Published on November 8, 2017
While business is more or less familiar with the imperatives of global market and government regulation for different industries, new options and trends appearing via technology revolution are “new boys in the town” and require a special attention. We can anticipate that more and more resources will become available to our business capabilities via means of information and automated linkage or invocation. We are not surprised anymore that when we travel without a preliminary plan, our smart-phones can re-connect to the local offers of services on the fly. Enthusiasts of the digital revolution are in the vision of similar connectivity or engagement of all types of businesses for businesses. This is a great, but we would say an idealistic and naïve idea for the business realm. The core problem here is not in the technology abilities, but in the business Risk and Trust.
A modern technology trend of invocing the outcomes of the capabilities owned by different vendors/business is based on such technologies as API, Microservices and Clouds. People talk about services with regard API, Microservices and Clouds while only the letter are real services; other technologies are only proximities to services. Briefly, API are programmatic interfaces to the Business Services, that represent business capabilities and results of their execution; Microservices are the same API, but accompanied by some descriptions of business functionality performed by Business Services hidden behind the interfaces. Cloud services may be aggregations of smaller Business Services or even Microservices that share the same ownership, however, Clouds appear as a single Business Service with potentially multiple interfaces (APIs). Clouds act as indepenedt business or business-owned antity and can invoke other Cloud based on the business contracts; Microservices or API do not have this quality though can be also owned by different independent business entities. Cloud services form a service-oriented ecosystem service providers and consumer while Microservices or API try to behave like ‘adults’, but they are younger 21 y.a. and should be prohibited from serving.
Here is nothing new for business in working with multiple partners, suppliers and consumers. This is a risky endeavour, but business has learnt over the centuries how to establish enough business trust with counterparts to mitigate or manage the risks. While Cloud providers, as real businesses, learn how to operate according to the business rules of engagement, the Cloud-consumer organisation will finally recognise that Clouds are outsourcing business, not their new IT departments, and require full-blown business contracts addressing all possible variants of relationships. Otherwise, Clouds can be dangerous for the Cloud-consumer’s business. The API and Microservices, by their definitions, are immature play the same tole with business guys.
For example, a provider creates a Web Site and offers API that deliver analytic information about businesses in a particular region. The cost of this information is much lower that for existing analogous services. A developer of your organisation works on a Dashboard for the company management and finds such cheap API. He or she invokes this API via the new code and places the delivered information in the Executive Dashboard. Management is happy.

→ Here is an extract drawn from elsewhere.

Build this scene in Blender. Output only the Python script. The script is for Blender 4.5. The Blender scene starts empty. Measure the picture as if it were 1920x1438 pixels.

Unfortunately, the developer does not know who and how provides the data returned by this cheap API, is the data reliable and even legal, will the data be provided tomorrow and what to do if the API stops working, what the API provider does with the information about your company obtained via the API requests and what business risks your company gains because of this “API engagement”. In short, a use of the API (and Microservices) across corporate boundaries creates no reasons and no basis for the business trust when working with that provider.
You invested in your business capability, which de facto utilises modern advanced technology-resource that brings you an additional unforeseen risk of exposure. Nice work!
On its Site, CAPCO states, “…the API economy forms an infrtastructure within banks that can access a whole network of outside specialist technology players.” In essence, this means that not any technology players can be accessed, but only those who are recognised as specialists by the banks, i.e. those who are properly (legally) contracted first and contacted second.
In other words, a provider of a capability that you try to hire in the market should be engaged on the traditional business trust grounds sufficient for establishing business trust. Just an invocation of someone via an API who claims it can do something is a bad and way too risky business, which enterprises have to govern and avoid.